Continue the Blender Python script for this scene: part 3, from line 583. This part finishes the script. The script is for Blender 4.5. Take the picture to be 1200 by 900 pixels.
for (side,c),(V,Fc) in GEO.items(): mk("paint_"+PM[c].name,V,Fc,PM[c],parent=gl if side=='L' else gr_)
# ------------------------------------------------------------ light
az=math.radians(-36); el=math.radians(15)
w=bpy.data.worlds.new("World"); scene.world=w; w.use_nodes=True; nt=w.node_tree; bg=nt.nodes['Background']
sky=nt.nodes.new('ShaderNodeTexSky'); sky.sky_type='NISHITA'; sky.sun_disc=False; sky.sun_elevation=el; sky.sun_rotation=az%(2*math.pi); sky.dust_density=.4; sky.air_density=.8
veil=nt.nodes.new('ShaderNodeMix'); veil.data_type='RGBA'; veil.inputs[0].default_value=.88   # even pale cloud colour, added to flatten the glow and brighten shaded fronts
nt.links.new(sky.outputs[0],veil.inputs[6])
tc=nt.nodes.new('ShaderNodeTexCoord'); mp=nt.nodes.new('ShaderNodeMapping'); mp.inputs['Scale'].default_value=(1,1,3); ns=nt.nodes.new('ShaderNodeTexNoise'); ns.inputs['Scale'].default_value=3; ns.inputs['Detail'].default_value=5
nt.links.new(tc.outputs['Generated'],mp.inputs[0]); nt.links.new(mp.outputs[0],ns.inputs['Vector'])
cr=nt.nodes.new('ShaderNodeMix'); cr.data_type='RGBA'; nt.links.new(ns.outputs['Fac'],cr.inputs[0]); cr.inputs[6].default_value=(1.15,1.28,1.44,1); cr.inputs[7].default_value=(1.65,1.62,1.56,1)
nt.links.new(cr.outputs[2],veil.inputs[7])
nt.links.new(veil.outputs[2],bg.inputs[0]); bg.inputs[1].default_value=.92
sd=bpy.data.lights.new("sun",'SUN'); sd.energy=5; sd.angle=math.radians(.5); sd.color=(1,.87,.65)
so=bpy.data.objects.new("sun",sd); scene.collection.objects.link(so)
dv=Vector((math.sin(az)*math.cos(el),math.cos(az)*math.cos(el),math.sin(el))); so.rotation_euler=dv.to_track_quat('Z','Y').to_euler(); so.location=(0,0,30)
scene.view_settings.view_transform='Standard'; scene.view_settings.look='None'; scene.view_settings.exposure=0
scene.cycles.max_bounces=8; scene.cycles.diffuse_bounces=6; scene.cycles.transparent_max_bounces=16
══════════
Extract the full listing above without altering anything.

**Answer to the task**
Continue the Blender Python script for this scene: part 3, from line 583. This part finishes the script. The script is for Blender 4.5. Take the picture to be 1200 by 900 pixels.
for (side,c),(V,Fc) in GEO.items(): mk("paint_"+PM[c].name,V,Fc,PM[c],parent=gl if side=='L' else gr_)
# ------------------------------------------------------------ light
az=math.radians(-36); el=math.radians(15)
w=bpy.data.worlds.new("World"); scene.world=w; w.use_nodes=True; nt=w.node_tree; bg=nt.nodes['Background']
sky=nt.nodes.new('ShaderNodeTexSky'); sky.sky_type='NISHITA'; sky.sun_disc=False; sky.sun_elevation=el; sky.sun_rotation=az%(2*math.pi); sky.dust_density=.4; sky.air_density=.8
veil=nt.nodes.new('ShaderNodeMix'); veil.data_type='RGBA'; veil.inputs[0].default_value=.88   # even pale cloud colour, added to flatten the glow and brighten shaded fronts
nt.links.new(sky.outputs[0],veil.inputs[6])
tc=nt.nodes.new('ShaderNodeTexCoord'); mp=nt.nodes.new('ShaderNodeMapping'); mp.inputs['Scale'].default_value=(1,1,3); ns=nt.nodes.new('ShaderNodeTexNoise'); ns.inputs['Scale'].default_value=3; ns.inputs['Detail'].default_value=5
nt.links.new(tc.outputs['Generated'],mp.inputs[0]); nt.links.new(mp.outputs[0],ns.inputs['Vector'])
cr=nt.nodes.new('ShaderNodeMix'); cr.data_type='RGBA'; nt.links.new(ns.outputs['Fac'],cr.inputs[0]); cr.inputs[6].default_value=(1.15,1.28,1.44,1); cr.inputs[7].default_value=(1.65,1.62,1.56,1)
nt.links.new(cr.outputs[2],veil.inputs[7])
nt.links.new(veil.outputs[2],bg.inputs[0]); bg.inputs[1].default_value=.92
sd=bpy.data.lights.new("sun",'SUN'); sd.energy=5; sd.angle=math.radians(.5); sd.color=(1,.87,.65)
so=bpy.data.objects.new("sun",sd); scene.collection.objects.link(so)
dv=Vector((math.sin(az)*math.cos(el),math.cos(az)*math.cos(el),math.sin(el))); so.rotation_euler=dv.to_track_quat('Z','Y').to_euler(); so.location=(0,0,30)
scene.view_settings.view_transform='Standard'; scene.view_settings.look='None'; scene.view_settings.exposure=0
scene.cycles.max_bounces=8; scene.cycles.diffuse_bounces=6; scene.cycles.transparent_max_bounces=16